A white Florida woman who shot her Black neighbor through a front door during a dispute over children playing outside received a 25-year prison sentence Monday, in a case that sparked racial tensions in this central Florida community.
Susan Lorincz, 60, convicted of manslaughter in August for killing Ajike “A.J.” Owens, 35, faced Circuit Judge Robert Hodges, who rejected calls for both maximum and minimum sentences. “The shooting was completely unnecessary in this case,” Hodges said. “The shooting, I find, was based more in anger than in fear.”
The fatal confrontation in June 2023 culminated a long-running neighborhood dispute over Owens’ children playing in a shared grassy area near both homes, located about 80 miles northwest of Orlando.
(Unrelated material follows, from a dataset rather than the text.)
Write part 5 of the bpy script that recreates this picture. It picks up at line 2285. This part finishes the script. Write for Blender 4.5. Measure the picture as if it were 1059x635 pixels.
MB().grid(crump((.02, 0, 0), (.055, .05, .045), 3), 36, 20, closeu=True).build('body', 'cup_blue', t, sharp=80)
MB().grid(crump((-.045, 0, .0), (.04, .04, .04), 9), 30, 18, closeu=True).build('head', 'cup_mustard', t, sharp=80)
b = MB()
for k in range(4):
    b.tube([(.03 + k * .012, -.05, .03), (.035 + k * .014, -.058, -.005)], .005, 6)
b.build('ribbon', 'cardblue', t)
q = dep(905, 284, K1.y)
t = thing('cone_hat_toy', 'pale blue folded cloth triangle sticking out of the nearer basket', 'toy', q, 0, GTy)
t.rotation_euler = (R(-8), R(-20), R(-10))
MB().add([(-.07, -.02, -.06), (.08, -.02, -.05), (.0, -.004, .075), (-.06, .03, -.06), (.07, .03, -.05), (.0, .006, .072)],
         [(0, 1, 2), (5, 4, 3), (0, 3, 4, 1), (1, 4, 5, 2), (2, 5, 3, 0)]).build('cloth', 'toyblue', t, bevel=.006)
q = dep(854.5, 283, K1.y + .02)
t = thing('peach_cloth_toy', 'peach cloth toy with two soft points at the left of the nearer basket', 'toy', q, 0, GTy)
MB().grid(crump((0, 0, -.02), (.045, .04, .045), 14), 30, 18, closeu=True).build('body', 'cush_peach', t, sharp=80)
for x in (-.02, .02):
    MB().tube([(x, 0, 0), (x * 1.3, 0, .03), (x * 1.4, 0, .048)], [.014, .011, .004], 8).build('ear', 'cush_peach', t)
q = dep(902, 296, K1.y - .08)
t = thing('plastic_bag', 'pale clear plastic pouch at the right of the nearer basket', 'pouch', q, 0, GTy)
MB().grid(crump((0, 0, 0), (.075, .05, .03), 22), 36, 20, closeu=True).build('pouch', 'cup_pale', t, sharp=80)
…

Prosecutors said Owens approached Lorincz’s door after her children reported Lorincz had thrown roller skates and an umbrella at them, which Lorincz denied.
Trial testimony revealed Owens, a mother of four, was pounding on Lorincz’s door and yelling when Lorincz fired a single shot from her .380-caliber handgun. While Lorincz claimed self-defense in videotaped police interviews, citing fear for her life and alleged three years of harassment, jurors rejected this defense.
“I so wish I could go back and change things so she was still here,” Lorincz told the court Monday. “I never intended to kill anyone.”
The victim’s mother, Pamela Dias, now caring for her daughter’s four children, described profound family trauma during the sentencing hearing. “We’re hurting with a pain that will never, never go away,” Dias said. “There’s a hole in our heart that will never mend. Susan destroyed our family.”
Lorincz’s defense sought a sentence below the 11.5-year minimum guideline, citing mental health issues and claims of extreme duress. Judge Hodges dismissed these arguments, emphasizing the lasting impact on Owens’ children: “They’ll live their whole lives without their mother, which I think is a very significant harm inflicted by Ms. Lorincz.”
The case generated protests in Ocala’s Black community, which comprises about 12% of Marion County’s population, when prosecutors took weeks to file manslaughter charges rather than second-degree murder. An all-white jury ultimately convicted Lorincz of the lesser charge, which carried a maximum 30-year sentence.
Judge Hodges considered Lorincz’s history of childhood abuse and mental health challenges in deciding against the maximum term, though he maintained the sentence must reflect the gravity of taking a mother from her children through what he deemed an anger-driven act.